Garden Club: Fullerton Arboretum & Beach Bluff

The Garden Club took a field trip to the Fullerton Arboretum on April 29. Two excellent docents gave us an informative tour of the gardens, with the history of the various plants and trees. The tour was followed by lunch at the Phoenix Club in Anaheim. Everyone enjoyed authentic German fare and beer to go along with it.
On May 9, we had our annual a great success. The sale raised $1620 that will go towards scholarships to veterans enrolled at Saddleback College in programs in agriculture or landscape architecture.
Our sincere thanks to Kathie Jones of Dana Point nursery for her generosity for making our plant sale such a great success.
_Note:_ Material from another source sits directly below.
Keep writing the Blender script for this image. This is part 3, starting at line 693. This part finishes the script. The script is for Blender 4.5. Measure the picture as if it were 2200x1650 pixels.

Our community landscape contractor, Harvest Landscape Enterprises, also contributed many plants for our sale.
Thank you Harvest.
Thanks to Jerry and Linda Koppang and Gunjan, Carmen, Francine, Tim, Jeanne, Deni and Nadine for their hard work in organizing the plants in categories making purchase easier and to Karl for his job as cahier. The Sweenys donated a plant that is a hybrid of potato and tomato plants and is called Ketchup and French fries.
As usual, many ladies volunteered their time and energy to provide a lavish spread. Our thanks go to Carmen, Karen, Marty, Peggy, Carol, Grace, Suzanne and Deni. It is the commitment of so many members that makes the Club such an important part of the Niguel Shores community.
Let us not forget we are still in the midst of a severe drought, something to remember as you tend to your garden till the rains that are being promised, come this winter!
Dr Ross Cameron of Sheffield University used to work for Defra, experimenting on how reducing water regimes could be used by commercial shrub nurseries to produce more compact, floriferous plants.
He has observed how the whole physiology of plants changes when you cut down on water. Plants respond by closing their stomata (pores on the leaf where oxygen, other gases and water move in and out) for much longer during the day. They cannot make so much energy and so growth is reduced, but they survive.
As long as you slowly wean a plant onto a drier regime many of them will adapt to these drier conditions and still look fine. They will just not put on new growth.
The next get together of the garden Club will be a barbeque party at the Bluff, on June 19 at noon.

“Finally, I realized how really dry California is, when someone snatched bottled water from my hand and NOT my IPhone!”